Thursday, April 10, 2008

Baltimore is a Country

This week I've had a canuck sleeping on my couch (the link goes to couch, which I highly recommend). We got to talking about the condition of African Americans in cities and I referred her to Sudhir Venkatesh's Gangleader for a Day. This blog has also featured some of Sudhir's other discussions with "real thugs" on The Wire. Needless to say, she inhaled the book. So I made her watch an episode of the show as well. This brings up another point. If you only have one episode to bring out the show, which do you choose? A highly stylized, but brilliant episode liek Season 3 episode 9? Or do you want to get the themes of the show across ala the pilot? Maybe the utter heartbreak of the show via a later episode in season 4?

Well, none of those ideas went through my mind and I randomly chose a season 3 disc. Episode six, Moral Midgetry. Which is an incredible episode in its own right. Avon and Stringer's internal conflict with who they are and who they want to be becomes external and physical. Something Avon said to String really resonated this time around. And I'm paraphrasing here: "you aren't hard enough to live in this country and maybe... maybe you aren't smart enough to live in theirs."

This resonated primarily because I just read Nikhil Pal Singh's Black is a Country. Singh argues that the "Long Civil Rights Movement" failed in part because white America did not come to terms with black America's double consciousness, that America's identity, that civilization is universal , was never extended to African Americans.

Stringer's struggle to "rise" underlies much of the first three seasons. From the use of Roberts Rules of Order to the ultimate symbol of Black mobility, a college education, Stringer "wants to run" (the opening episode quote was "Walk, Crawl, Run-Clay Davis") and wants to be a part of the mainstream America that makes millions cleanly. When Avon comes home, his new apartment ("in his name") becomes the Pivot around which String and Avon's worlds turn.

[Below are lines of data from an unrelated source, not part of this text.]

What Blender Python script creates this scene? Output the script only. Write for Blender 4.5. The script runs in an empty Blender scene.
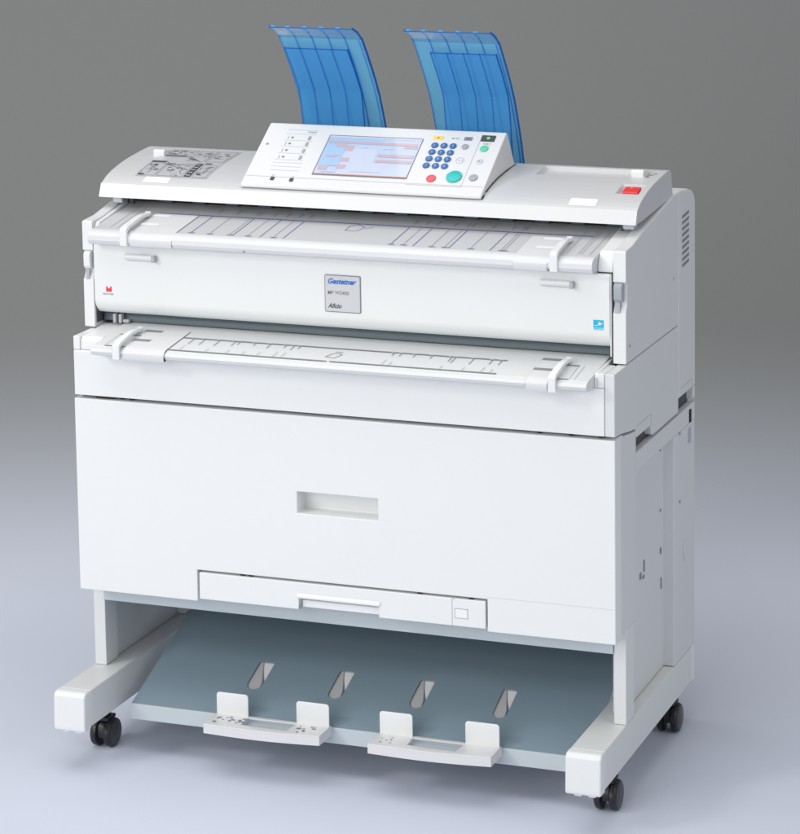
import bpy, bmesh, math, random
from mathutils import Matrix, Vector
random.seed(4)
S = bpy.context.scene
C = S.collection
R = math.radians

# ------------------------------------------------------------------ materials
def mat(name, col, rough=.45, spec=.5, noise=0., bump=0., scale=900., metal=0., coat=0.):
    m = bpy.data.materials.new(name); m.use_nodes = True
    nt = m.node_tree; b = nt.nodes['Principled BSDF']
    b.inputs['Base Color'].default_value = (*col, 1)
    b.inputs['Roughness'].default_value = rough
    b.inputs['Metallic'].default_value = metal
    b.inputs['Specular IOR Level'].default_value = spec
    b.inputs['Coat Weight'].default_value = coat
    tc = nt.nodes.new('ShaderNodeTexCoord')
    if noise:
        n = nt.nodes.new('ShaderNodeTexNoise'); n.inputs['Scale'].default_value = 5; n.inputs['Detail'].default_value = 5
        nt.links.new(tc.outputs['Object'], n.inputs['Vector'])
        mr = nt.nodes.new('ShaderNodeMapRange')
        mr.inputs[3].default_value = 1 - noise; mr.inputs[4].default_value = 1 + noise
        nt.links.new(n.outputs[0], mr.inputs[0])
        mx = nt.nodes.new('ShaderNodeVectorMath'); mx.operation = 'SCALE'
        mx.inputs[0].default_value = col
        nt.links.new(mr.outputs[0], mx.inputs['Scale']); nt.links.new(mx.outputs[0], b.inputs['Base Color'])
        mr2 = nt.nodes.new('ShaderNodeMapRange'); mr2.inputs[3].default_value = rough - .06; mr2.inputs[4].default_value = rough + .06
        nt.links.new(n.outputs[0], mr2.inputs[0]); nt.links.new(mr2.outputs[0], b.inputs['Roughness'])
    if bump:
        n = nt.nodes.new('ShaderNodeTexNoise'); n.inputs['Scale'].default_value = scale; n.inputs['Detail'].default_value = 3
        nt.links.new(tc.outputs['Object'], n.inputs['Vector'])
        bp = nt.nodes.new('ShaderNodeBump'); bp.inputs['Strength'].default_value = bump; bp.inputs['Distance'].default_value = .0006
        nt.links.new(n.outputs[0], bp.inputs['Height']); nt.links.new(bp.outputs[0], b.inputs['Normal'])
    return m
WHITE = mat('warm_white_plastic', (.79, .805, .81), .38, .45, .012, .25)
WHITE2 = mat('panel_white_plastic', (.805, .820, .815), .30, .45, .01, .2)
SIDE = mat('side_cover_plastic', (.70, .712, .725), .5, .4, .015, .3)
TABLE = mat('feed_table_plastic', (.585, .595, .61), .34, .45, .012, .2)
PANELW = mat('control_panel_plastic', (.72, .725, .735), .36, .45, .01, .2)
GUIDE = mat('guide_plastic', (.70, .71, .725), .36, .45, .01, .2)
TABLE2 = mat('lower_table_plastic', (.70, .715, .725), .36, .45, .01, .2)
METAL = mat('painted_steel', (.73, .745, .745), .4, .4, .015, .25)
RAIL = mat('pale_steel', (.52, .58, .61), .38, .5, .01)
SLATE = mat('slate_blue_steel', (.235, .318, .378), .42, .45, .03, .3)
THROAT = mat('throat_slate_plate', (.085, .12, .14), .45, .4, .02)
SLATED = mat('dark_slate_plate', (.10, .15, .18), .4, .4, .03)
BLACK = mat('black_void', (.012, .013, .015), .6, .3)
DGREY = mat('dark_grey_print', (.075, .08, .09), .5, .3)
MGREY = mat('grey_print', (.24, .25, .27), .5, .3)
LGREY = mat('light_grey_print', (.46, .47, .50), .5, .3)
BROWN = mat('shaded_tongue_steel', (.52, .52, .53), .5, .3)
INK = mat('blue_print', (.15, .18, .46), .5, .3)
INKG = mat('grey_blue_print', (.30, .32, .42), .5, .3)
CAST = mat('caster_black_plastic', (.018, .018, .022), .38, .5, .05)
CASTG = mat('caster_grey_face', (.05, .05, .056), .35, .5, .05)
BLUEKEY = mat('blue_key', (.035, .13, .37), .3, .5)
REDKEY = mat('red_key', (.80, .08, .10), .3, .5)
GREENKEY = mat('green_key', (.01, .50, .46), .3, .5)
LGREEN = mat('light_green_key', (.10, .62, .36), .3, .5)
GREYKEY = mat('grey_key', (.36, .37, .39), .35, .5)
YELLOW = mat('yellow_label', (.85, .66, .12), .4, .4)
RED = mat('red_button', (.78, .045, .05), .35, .5)
CYAN = mat('cyan_label', (.0, .48, .75), .4, .4)
LCYAN = mat('light_cyan_label', (.35, .72, .86), .4, .4)
PAPERW = mat('white_label', (.86, .86, .87), .5, .3)
BADGE = mat('badge_silver', (.60, .61, .63), .33, .5)
LOGOB = mat('logo_blue', (.02, .15, .55), .4, .4)
SHEET = mat('instruction_sheet_film', (.50, .51, .54), .3, .5)
LATCH = mat('latch_grey', (.36, .39, .42), .4, .5)
SCR = mat('screen_lavender', (.50, .57, .72), .12, .6)
SCRB = mat('screen_blue', (.38, .53, .75), .12, .6)
SCRP = mat('screen_pink', (.55, .41, .47), .12, .6)
SCRL = mat('screen_pale', (.56, .60, .72), .12, .6)
SCRO = mat('screen_orange', (.70, .22, .10), .12, .6)
GLIT = mat('green_lamp', (.2, .75, .25), .3, .5)

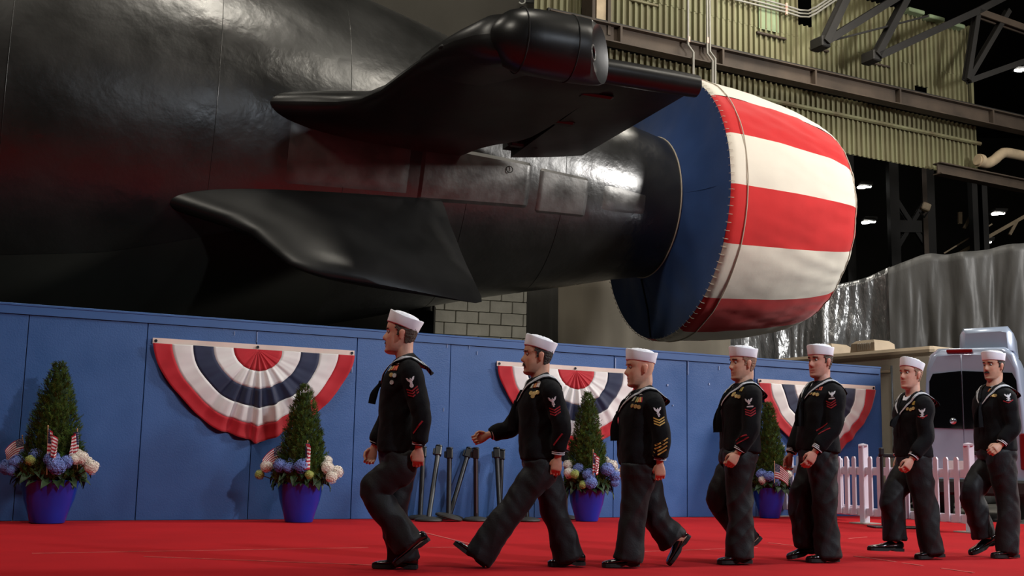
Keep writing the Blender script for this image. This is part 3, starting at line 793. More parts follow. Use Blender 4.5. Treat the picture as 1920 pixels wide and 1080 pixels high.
def conifer_mesh(H, Rm, seed, n=4200):
    rnd = random.Random(seed); mb = MB(); tint = []
    def rad(t):   # envelope
        return Rm * (min(1, (t + .14) / .20) ** .6) * (1 - t) ** .66 * (1 + .10 * noise.noise(V((t * 6, seed, 0)))) + .012
    core = []
    for k in range(9):
        t = k / 8 * .93
        core.append([V((rad(t) * .68 * math.cos(2 * PI * j / 10), rad(t) * .68 * math.sin(2 * PI * j / 10), t * H)) for j in range(10)])
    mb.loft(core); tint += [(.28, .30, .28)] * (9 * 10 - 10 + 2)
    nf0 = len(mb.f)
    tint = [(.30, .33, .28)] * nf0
    for k in range(n):
        t = 1 - math.sqrt(rnd.random()) if k < n * .75 else rnd.random()
        t = min(.985, t); a = rnd.uniform(0, 2 * PI)
        lump = 1 + .16 * noise.noise(V((math.cos(a) * 2.2, math.sin(a) * 2.2, t * 7 + seed)))
        r = rad(t) * lump * rnd.uniform(.72, 1.04)
        p = V((r * math.cos(a), r * math.sin(a), t * H))
        out = V((math.cos(a), math.sin(a), 0))
        d = (out * rnd.uniform(.25, .8) + UP * rnd.uniform(.45, 1.1) + V((rnd.uniform(-.3, .3), rnd.uniform(-.3, .3), 0))).normalized()
        sd = d.cross(out + V((rnd.uniform(-.6, .6), rnd.uniform(-.6, .6), rnd.uniform(-.4, .4)))).normalized()
        nn = sd.cross(d)
        L = rnd.uniform(.045, .095) * (1 - .25 * t); w = L * .16
        g = rnd.uniform(.6, 1.25)
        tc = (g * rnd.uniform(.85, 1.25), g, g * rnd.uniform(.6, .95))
        # feathery spray: stem + side fingers
        o = len(mb.v)
        vs = [p - sd * w * .5, p + d * L + nn * .006, p + sd * w * .5]; fs = [(0, 1, 2)]
        for q, (f0, sg) in enumerate(((.15, 1), (.3, -1), (.45, 1), (.6, -1))):
            b0 = p + d * (L * f0); i0 = len(vs)
            vs += [b0, b0 + d * (L * .22), b0 + d * (L * .42) + sd * (sg * L * (.45 - .3 * f0)) + nn * rnd.uniform(-.008, .008)]
            fs.append((i0, i0 + 1, i0 + 2))
        mb.add(vs, fs); tint += [tc] * len(fs)
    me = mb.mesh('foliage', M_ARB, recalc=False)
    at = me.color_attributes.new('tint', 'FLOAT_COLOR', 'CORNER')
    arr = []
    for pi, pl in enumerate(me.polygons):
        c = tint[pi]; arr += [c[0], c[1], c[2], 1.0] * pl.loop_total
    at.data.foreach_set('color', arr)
    return me
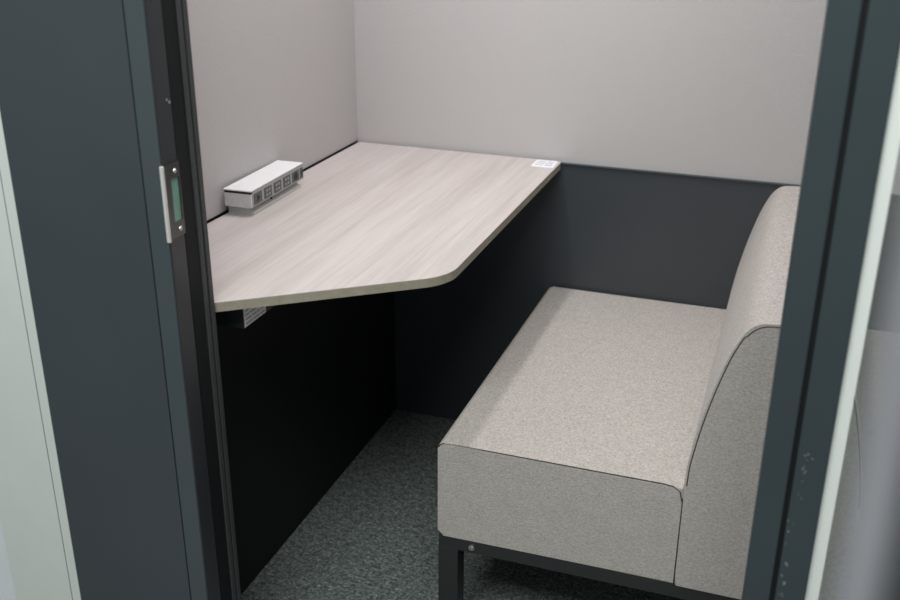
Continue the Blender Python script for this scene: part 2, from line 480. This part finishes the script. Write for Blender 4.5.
# steel base
bm = bmesh.new()
for a in ((SX+.001, 2.079-SX, -.782, -.757), (SX+.001, 2.079-SX, -.04, -.015)): add_box(bm, *a, .201, ZB+.0005, .001)
for a in ((SX+.001, SX+.026, -.757, -.04), (2.054-SX, 2.079-SX, -.757, -.04)): add_box(bm, *a, .201, ZB+.0005)
fr = under(finish('base_frame', bm, BLKMETAL, None, True), sofa); fr['label'] = 'black steel rail under the seat'
for x0, x1 in ((SX+.0005, SX+.0375), (2.0425-SX, 2.0795-SX)):
    for ya, yb in ((-.7825, -.745), (-.05, -.0145)):
        under(box('leg', BLKMETAL, x0, x1, ya, yb, 0, .2005+.001, None, .001), sofa)
bm = bmesh.new(); add_cyl(bm, (.558, -.7832, .2135), (0, 1, 0), .0055, .003, 20, .0055); add_cyl(bm, (.558, -.7852, .2135), (0, 1, 0), .0032, .002, 6)
bo = finish('bolt', bm, CHROME, None, True); bo.parent = fr; bo['label'] = 'small bright bolt'

# ------------------------------------------------------------------ lights
LY = -.46
LAMP = m_emit('lit diffuser', (1, .965, .955, 1), 1.0)
for LX, lab in ((.33, 'slim white lamp on the booth ceiling above the desk'), (.64, 'added fill lamp on the booth ceiling between desk and sofa')):  # second lamp is an unseen one, added as fill for the shaded seat
    cl = empty('ceiling_light', (LX, LY, H), lab, 'lamp', None, 'booth ceiling lamps')
    under(box('housing', CEIL, LX-.05, LX+.05, LY-.30, LY+.30, H-.025, H, None, .003), cl)
    under(box('diffuser', LAMP, LX-.042, LX+.042, LY-.29, LY+.29, H-.029, H-.025), cl)
def area(name, loc, rot, sx, sy, power, col):
    d = bpy.data.lights.new(name, 'AREA'); d.shape = 'RECTANGLE'; d.size = sx; d.size_y = sy
    d.energy = power; d.color = col
    o = bpy.data.objects.new(name, d); COL.objects.link(o); o.location = loc; o.rotation_euler = rot
    return o
area('booth_lamp', (.33, LY, H-.032), (0, 0, 0), .06, .56, 7.3, (1, .95, .945))
area('booth_lamp', (.64, LY, H-.032), (0, 0, 0), .06, .56, 4.4, (1, .95, .945))  # added fill light, lifts the desk shadow on the seat
area('corridor_lamp', (.80, -2.6, 2.7), (math.radians(18), 0, 0), 1.6, 1.0, 66, (.95, 1, .965))

w = bpy.data.worlds.new('World'); scene.world = w; w.use_nodes = True
w.node_tree.nodes['Background'].inputs['Color'].default_value = (.80, .86, .86, 1)
w.node_tree.nodes['Background'].inputs['Strength'].default_value = .35

# ------------------------------------------------------------------ camera
cam = bpy.data.cameras.new('camera'); co = bpy.data.objects.new('camera', cam); COL.objects.link(co)
m = Matrix((CR, -CD, -CF)).transposed().to_4x4()
m.translation = CAM
co.matrix_world = m
cam.sensor_fit = 'HORIZONTAL'; cam.sensor_width = 36; cam.lens = 1005.69/900*36
cam.clip_start = .02
cam.dof.use_dof = True; cam.dof.focus_distance = 1.75; cam.dof.aperture_fstop = 4.0
scene.camera = co

vs = scene.view_settings
vs.view_transform = 'Standard'; vs.look = 'None'; vs.gamma = 1; vs.use_curve_mapping = False; vs.exposure = 0
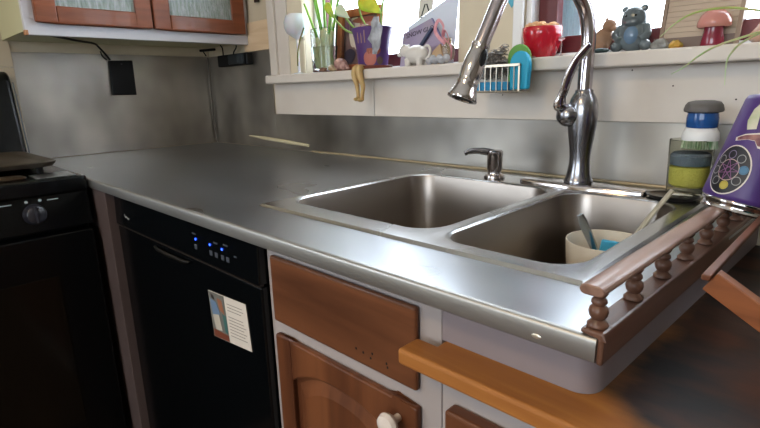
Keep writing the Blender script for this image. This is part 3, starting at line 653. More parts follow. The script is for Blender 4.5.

To give another example, the conversation String and Avon have in the Apartment before Stringer is killed, echoes these same themes. Stringer and Avon look out on the city and think back to their childhood together. Avon remembers them shoplifting from a mall, his own version of sticking it to the man. Stringer looks out on the city and wishes he had purchased property in the recently gentrified neighborhood. Avon responds- "you always were into that black power shit." So we come to understand that Avon wants to rise within the black community. Keep the Barksdale name and reputation strong. Stringer wants the money and power of mainstream America. He wants to be "above the bullshit" of the streets. To rise out of the projects. He is willing to do anything to get there, even to order the killing of D'Angelo and openly disobey Avon. As we come to understand, Stringer gets shot because he went back on his word to Brother Mouzone and didn't obey the "Sunday Morning Peace" with Omar (among other transgressions). But at its core his ideology renounced the Streets. Avon must give him up to keep his reputation "with New York."

So Stringer's "fatal flaw" is his desire to rise or greed if we analyze this in the Greek Tragedy sense. Yet if we look at Season Three from another view, he dies because he is "squeezed between two sides." His failure to succeed in legit America and his failure to keep his street reputation. To put it another way, the political and drug institutions crush him.

The Avon/String dichotomy in Season 3 vividly illuminates their disparate values. Part of the shows purpose, imo, is to provide a window into this world which is ignored by the mainstream America (clearly this is not a specifically white/black issue, though it basically is). When Stringer starts to become most visible to white America is when he becomes obscure to Baltimore. Though these values are not from different planets, maybe they are different countries. The Country of Baltimore?